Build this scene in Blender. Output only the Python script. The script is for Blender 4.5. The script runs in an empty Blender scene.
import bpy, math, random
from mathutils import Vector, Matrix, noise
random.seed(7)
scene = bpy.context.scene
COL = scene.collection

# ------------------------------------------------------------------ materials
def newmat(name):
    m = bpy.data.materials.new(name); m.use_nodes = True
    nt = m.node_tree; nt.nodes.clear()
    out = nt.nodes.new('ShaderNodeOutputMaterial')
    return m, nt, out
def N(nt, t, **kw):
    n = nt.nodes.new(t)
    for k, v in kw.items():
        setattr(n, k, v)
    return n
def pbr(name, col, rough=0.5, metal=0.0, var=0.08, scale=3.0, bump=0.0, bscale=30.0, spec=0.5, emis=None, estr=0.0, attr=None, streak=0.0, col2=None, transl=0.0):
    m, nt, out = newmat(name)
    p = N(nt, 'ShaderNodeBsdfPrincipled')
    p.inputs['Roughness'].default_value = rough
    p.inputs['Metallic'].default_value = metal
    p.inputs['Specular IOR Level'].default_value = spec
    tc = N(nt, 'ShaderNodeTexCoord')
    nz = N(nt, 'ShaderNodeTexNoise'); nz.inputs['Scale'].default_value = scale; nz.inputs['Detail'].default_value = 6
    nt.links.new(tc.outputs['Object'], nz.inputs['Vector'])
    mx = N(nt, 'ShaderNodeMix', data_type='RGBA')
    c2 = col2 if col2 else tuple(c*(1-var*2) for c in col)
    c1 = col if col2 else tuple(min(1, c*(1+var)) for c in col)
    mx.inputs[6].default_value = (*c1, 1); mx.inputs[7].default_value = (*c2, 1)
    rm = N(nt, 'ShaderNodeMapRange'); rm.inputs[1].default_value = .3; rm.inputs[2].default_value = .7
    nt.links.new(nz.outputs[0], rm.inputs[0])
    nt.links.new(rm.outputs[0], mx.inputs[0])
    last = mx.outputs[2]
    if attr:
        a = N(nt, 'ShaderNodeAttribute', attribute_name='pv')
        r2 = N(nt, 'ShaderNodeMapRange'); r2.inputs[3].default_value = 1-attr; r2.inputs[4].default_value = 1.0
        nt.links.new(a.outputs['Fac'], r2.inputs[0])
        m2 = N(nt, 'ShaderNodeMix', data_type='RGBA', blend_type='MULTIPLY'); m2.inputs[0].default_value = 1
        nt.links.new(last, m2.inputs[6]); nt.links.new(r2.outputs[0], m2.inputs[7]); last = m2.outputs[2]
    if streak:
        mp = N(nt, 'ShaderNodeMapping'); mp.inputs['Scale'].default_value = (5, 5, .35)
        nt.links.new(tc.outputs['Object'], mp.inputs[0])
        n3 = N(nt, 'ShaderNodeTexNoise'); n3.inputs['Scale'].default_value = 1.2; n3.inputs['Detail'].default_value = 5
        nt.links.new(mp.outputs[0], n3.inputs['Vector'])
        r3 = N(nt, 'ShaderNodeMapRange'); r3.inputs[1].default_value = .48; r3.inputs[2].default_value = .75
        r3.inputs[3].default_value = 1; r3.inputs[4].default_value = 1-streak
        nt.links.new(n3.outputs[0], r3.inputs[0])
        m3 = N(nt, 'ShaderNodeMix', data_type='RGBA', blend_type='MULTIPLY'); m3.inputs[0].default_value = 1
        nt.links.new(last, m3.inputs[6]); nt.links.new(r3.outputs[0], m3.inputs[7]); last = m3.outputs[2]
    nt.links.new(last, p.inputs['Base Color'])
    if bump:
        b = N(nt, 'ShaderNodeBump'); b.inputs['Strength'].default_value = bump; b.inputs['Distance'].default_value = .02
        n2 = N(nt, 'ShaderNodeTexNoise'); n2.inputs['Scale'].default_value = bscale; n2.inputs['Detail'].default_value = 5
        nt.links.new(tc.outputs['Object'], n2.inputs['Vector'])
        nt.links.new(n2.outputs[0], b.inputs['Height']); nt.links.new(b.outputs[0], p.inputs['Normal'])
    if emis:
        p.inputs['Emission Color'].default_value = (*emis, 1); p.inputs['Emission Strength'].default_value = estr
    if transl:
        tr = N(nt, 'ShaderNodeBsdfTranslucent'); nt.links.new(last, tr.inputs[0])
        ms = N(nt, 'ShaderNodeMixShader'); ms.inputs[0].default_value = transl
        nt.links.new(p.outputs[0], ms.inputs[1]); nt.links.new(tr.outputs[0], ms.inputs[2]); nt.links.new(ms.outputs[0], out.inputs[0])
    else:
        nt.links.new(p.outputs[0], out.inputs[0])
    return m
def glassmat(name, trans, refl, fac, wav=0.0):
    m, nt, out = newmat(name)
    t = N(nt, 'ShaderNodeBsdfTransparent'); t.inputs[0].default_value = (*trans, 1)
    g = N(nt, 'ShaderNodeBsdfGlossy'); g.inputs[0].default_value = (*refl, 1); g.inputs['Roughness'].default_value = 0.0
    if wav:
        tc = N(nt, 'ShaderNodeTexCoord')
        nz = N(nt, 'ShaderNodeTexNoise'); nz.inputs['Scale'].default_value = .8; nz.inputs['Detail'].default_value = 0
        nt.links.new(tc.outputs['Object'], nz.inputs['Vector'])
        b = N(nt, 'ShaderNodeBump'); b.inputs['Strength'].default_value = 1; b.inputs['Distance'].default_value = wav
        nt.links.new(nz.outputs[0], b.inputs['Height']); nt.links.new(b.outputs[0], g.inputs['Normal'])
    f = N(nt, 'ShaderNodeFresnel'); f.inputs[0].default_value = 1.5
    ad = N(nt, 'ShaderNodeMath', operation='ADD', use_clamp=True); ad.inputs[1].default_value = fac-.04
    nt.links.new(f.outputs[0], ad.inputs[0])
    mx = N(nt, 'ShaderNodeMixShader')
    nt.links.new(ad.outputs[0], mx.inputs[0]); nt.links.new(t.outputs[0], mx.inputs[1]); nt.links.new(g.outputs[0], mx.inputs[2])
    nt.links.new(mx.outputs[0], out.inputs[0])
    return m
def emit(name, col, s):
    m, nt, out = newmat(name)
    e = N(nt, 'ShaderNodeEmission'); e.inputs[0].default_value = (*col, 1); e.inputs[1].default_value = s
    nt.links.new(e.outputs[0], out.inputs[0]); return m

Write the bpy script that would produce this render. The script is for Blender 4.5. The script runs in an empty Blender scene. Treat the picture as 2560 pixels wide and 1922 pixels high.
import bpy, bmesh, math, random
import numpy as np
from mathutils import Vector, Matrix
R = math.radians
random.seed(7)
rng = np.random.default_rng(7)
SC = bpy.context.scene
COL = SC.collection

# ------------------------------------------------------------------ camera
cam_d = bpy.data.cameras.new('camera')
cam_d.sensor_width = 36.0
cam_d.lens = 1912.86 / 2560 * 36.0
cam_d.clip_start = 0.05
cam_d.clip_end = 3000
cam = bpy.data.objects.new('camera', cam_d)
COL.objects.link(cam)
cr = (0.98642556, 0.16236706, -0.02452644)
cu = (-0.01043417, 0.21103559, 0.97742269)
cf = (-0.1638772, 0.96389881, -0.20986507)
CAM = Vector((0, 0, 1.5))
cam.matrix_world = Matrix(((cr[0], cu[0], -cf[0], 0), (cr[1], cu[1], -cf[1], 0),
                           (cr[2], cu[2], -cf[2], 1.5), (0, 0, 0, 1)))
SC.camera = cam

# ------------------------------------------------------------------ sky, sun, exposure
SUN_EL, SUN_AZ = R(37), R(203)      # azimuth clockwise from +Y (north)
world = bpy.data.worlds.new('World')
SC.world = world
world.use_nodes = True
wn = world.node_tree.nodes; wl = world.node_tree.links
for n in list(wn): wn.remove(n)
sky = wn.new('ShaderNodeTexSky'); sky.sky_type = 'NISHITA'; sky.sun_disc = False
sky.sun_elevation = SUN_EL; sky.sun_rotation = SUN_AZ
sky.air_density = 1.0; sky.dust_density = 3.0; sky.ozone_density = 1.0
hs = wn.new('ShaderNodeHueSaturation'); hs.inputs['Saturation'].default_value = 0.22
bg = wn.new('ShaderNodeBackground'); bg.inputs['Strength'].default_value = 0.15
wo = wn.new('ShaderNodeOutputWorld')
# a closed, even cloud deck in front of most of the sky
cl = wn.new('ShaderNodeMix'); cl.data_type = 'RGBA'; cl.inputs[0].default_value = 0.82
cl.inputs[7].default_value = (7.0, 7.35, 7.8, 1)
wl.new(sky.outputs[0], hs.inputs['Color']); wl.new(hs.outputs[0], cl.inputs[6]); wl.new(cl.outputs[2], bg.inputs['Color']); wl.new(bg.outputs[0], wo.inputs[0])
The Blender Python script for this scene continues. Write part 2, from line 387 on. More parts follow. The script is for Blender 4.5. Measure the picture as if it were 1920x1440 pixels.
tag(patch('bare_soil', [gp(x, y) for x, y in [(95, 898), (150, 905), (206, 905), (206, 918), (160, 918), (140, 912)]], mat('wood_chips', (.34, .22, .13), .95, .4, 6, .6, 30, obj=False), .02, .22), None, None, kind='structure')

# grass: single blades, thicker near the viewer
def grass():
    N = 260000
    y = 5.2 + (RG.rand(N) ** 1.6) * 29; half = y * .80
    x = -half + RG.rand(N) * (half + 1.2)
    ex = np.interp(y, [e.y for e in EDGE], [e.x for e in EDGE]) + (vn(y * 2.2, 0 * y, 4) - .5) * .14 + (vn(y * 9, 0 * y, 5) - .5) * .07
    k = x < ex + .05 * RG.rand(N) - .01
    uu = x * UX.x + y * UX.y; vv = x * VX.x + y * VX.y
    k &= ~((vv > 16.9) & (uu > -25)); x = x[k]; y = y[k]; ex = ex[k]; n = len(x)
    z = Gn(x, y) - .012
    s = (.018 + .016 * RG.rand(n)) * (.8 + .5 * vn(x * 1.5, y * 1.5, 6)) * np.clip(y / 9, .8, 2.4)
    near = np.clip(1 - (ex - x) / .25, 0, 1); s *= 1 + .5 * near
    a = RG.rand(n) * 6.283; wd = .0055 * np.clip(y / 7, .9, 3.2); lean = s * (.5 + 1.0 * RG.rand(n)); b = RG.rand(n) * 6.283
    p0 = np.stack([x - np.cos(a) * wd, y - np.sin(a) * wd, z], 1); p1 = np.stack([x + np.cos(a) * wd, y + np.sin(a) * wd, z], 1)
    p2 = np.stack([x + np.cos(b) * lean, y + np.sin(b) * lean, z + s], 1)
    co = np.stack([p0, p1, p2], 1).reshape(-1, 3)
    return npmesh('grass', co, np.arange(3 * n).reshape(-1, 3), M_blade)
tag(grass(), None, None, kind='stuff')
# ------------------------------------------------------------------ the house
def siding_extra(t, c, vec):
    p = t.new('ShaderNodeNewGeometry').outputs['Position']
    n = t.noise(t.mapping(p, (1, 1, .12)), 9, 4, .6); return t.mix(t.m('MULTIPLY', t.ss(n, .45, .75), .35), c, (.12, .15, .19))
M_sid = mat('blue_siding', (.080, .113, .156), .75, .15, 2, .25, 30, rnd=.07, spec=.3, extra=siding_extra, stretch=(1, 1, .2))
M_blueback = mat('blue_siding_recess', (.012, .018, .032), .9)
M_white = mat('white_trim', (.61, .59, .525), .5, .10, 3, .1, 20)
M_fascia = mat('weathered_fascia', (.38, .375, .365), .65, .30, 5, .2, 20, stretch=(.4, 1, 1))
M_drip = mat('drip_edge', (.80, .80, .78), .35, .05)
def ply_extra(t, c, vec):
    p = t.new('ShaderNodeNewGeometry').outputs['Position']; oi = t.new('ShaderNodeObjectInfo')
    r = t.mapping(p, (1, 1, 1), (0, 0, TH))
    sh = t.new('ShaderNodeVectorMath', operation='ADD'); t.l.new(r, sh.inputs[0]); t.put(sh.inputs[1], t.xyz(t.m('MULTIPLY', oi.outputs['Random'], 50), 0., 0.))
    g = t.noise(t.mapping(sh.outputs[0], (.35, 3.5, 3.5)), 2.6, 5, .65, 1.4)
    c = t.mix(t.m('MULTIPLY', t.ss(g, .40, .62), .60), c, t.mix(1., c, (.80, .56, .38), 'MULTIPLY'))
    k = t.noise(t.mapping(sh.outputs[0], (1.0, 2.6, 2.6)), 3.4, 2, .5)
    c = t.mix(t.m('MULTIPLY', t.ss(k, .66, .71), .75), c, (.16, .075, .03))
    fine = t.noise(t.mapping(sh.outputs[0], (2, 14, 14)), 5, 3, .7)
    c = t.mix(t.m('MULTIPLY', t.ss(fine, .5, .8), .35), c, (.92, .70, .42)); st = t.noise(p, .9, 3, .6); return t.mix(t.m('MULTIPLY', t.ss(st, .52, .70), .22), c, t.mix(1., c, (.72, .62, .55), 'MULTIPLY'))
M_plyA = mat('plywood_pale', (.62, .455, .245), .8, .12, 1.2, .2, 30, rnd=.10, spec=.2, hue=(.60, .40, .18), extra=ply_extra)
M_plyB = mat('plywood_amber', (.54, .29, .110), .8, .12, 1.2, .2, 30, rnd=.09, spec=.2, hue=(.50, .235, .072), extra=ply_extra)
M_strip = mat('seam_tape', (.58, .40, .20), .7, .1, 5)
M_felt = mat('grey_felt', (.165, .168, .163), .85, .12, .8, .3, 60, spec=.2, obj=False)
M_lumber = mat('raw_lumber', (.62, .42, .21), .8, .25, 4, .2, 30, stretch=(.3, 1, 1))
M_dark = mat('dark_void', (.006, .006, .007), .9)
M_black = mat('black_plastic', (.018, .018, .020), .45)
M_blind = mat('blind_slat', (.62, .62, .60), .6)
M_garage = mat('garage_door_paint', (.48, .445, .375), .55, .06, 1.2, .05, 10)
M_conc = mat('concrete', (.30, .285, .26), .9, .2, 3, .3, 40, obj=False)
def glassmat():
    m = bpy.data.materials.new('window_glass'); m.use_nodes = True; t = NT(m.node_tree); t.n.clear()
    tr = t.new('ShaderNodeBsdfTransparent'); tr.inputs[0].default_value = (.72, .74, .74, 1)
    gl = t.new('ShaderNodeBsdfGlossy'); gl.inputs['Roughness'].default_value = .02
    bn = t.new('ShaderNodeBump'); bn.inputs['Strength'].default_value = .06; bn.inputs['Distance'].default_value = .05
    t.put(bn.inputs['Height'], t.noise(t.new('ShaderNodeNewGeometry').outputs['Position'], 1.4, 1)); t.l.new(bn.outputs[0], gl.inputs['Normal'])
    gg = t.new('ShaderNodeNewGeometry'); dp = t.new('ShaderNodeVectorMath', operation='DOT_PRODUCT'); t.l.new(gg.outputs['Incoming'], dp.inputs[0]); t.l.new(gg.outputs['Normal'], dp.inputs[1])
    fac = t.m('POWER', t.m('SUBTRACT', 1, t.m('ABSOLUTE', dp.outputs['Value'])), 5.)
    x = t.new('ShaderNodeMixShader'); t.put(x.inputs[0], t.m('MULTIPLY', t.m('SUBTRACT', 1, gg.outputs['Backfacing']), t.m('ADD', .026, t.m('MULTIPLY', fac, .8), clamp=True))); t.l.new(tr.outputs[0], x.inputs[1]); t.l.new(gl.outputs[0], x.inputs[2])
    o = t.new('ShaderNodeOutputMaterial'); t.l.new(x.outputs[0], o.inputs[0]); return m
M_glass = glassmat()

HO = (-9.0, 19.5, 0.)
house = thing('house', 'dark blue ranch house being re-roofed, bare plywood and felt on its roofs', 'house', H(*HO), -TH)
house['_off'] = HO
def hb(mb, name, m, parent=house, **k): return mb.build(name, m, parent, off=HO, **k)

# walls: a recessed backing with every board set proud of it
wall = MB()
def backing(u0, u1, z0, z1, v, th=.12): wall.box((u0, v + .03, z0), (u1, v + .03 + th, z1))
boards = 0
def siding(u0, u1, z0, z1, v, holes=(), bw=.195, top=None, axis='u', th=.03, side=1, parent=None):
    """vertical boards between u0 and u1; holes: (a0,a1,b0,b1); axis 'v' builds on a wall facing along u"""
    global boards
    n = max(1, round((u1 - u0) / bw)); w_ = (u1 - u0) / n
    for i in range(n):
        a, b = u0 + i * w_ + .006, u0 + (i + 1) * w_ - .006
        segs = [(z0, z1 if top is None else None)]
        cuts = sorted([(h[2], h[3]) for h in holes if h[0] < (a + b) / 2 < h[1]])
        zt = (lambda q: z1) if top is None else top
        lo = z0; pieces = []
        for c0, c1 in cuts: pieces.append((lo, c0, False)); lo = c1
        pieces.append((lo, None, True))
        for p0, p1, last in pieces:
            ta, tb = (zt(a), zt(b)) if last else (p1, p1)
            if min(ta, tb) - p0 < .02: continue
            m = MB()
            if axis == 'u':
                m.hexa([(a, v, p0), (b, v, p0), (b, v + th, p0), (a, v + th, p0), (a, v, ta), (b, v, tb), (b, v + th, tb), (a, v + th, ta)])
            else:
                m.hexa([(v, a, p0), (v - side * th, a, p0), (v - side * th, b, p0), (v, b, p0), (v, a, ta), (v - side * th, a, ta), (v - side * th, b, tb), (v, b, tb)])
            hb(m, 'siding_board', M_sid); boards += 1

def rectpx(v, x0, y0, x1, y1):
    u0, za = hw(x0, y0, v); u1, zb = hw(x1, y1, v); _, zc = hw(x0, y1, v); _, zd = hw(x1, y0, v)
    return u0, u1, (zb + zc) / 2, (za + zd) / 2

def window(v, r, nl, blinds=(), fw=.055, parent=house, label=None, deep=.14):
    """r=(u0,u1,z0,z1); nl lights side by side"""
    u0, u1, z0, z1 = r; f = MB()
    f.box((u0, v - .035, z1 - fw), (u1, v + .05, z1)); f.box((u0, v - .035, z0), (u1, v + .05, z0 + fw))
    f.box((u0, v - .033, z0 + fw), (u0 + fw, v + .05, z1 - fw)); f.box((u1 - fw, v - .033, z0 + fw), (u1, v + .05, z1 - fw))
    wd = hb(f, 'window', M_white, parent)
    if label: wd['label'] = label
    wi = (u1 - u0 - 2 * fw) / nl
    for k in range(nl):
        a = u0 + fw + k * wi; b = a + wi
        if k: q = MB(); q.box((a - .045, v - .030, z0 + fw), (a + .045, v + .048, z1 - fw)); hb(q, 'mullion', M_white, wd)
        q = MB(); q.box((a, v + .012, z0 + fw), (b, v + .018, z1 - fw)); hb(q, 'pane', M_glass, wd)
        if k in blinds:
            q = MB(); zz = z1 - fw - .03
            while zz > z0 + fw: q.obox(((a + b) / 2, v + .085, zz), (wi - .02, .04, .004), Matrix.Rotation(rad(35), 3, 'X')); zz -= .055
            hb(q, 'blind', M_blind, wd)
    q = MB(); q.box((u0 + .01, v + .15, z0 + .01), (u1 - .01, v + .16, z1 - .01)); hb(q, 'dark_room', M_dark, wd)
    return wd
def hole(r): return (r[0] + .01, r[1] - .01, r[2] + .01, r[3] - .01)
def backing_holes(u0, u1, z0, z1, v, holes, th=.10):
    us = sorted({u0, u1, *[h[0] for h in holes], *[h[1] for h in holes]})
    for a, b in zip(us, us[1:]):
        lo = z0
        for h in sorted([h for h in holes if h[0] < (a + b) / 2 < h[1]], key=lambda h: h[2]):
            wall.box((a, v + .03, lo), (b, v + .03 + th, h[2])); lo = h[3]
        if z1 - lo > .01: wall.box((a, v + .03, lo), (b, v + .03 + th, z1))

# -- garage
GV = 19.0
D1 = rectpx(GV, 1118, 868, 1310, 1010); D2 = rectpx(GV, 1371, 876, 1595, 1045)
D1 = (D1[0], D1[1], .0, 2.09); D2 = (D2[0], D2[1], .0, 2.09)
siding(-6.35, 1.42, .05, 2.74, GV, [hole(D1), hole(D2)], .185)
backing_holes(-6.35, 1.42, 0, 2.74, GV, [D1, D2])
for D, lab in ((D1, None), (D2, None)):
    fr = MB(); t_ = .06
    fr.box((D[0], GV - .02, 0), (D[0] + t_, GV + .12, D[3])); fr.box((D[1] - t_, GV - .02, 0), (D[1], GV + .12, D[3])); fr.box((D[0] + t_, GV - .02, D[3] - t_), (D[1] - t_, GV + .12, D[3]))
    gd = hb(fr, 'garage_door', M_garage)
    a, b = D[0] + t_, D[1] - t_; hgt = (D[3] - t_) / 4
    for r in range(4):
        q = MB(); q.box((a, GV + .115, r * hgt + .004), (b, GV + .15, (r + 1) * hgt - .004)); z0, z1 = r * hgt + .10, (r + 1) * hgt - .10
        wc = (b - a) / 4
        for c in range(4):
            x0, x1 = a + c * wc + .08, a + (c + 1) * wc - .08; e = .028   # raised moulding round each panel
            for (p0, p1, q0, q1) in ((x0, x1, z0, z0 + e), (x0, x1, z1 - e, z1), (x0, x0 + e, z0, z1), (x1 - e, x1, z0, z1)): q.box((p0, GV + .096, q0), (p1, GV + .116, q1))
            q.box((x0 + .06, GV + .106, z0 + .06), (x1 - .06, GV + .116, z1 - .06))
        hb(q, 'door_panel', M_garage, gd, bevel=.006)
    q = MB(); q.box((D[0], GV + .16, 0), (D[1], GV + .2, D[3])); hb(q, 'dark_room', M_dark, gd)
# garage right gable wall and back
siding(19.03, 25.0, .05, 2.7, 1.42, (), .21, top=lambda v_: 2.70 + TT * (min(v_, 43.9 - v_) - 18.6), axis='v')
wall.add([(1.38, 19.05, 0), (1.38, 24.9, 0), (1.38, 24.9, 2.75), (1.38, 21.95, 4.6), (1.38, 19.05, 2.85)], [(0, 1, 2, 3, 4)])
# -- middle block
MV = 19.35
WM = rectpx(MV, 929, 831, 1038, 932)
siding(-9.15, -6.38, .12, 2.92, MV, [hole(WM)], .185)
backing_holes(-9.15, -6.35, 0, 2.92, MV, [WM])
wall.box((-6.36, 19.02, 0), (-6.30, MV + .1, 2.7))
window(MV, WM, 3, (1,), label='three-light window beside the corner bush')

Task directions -
Above are records; repeat only the lines starting at the line with "The Blender Python" and ending at the line with "tag(patch('bare_soil', [gp(x, y)", exactly as they appear, both included.

Result below -
The Blender Python script for this scene continues. Write part 2, from line 387 on. More parts follow. The script is for Blender 4.5. Measure the picture as if it were 1920x1440 pixels.
tag(patch('bare_soil', [gp(x, y) for x, y in [(95, 898), (150, 905), (206, 905), (206, 918), (160, 918), (140, 912)]], mat('wood_chips', (.34, .22, .13), .95, .4, 6, .6, 30, obj=False), .02, .22), None, None, kind='structure')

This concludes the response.